Aus der Verpflichtungserklärung folgt kein gesetzlicher Unterhaltsanspruch. § 68 AufenthG begründet keine unmittelbaren Ansprüche des Ausländers gegen denjenigen, der die Verpflichtungserklärung unterzeichnet hat. Der Anspruch nach § 68 AufenthG ist lediglich als öffentlich-rechtlicher Erstattungsanspruch der Ausländerbehörde für die verausgabten öffentlichen Mittel ausgestaltet.

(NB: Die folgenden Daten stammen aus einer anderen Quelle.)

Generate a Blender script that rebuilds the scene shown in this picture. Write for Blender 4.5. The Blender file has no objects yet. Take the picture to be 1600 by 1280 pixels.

Eine Berücksichtigung nach dem Grundtatbestand des § 33 EStG scheidet selbst bei Annahme einer sittlichen Verpflichtung zur Unterhaltsgewährung aus. Denn für die Fallgruppe der typischen Unterhaltsaufwendungen (hier: Wohnung, Lebensmittel, Versicherungen) enthält § 33a Abs. 4 EStG eine abschließende Regelung. Ein Rückgriff auf § 33 EStG ist nicht möglich. § 33a Abs. 4 EStG schließt die Anwendung von § 33 EStG auch dann aus, wenn Aufwendungen für den Unterhalt einer nicht gesetzlich unterhaltsberechtigten Person geltend gemacht werden.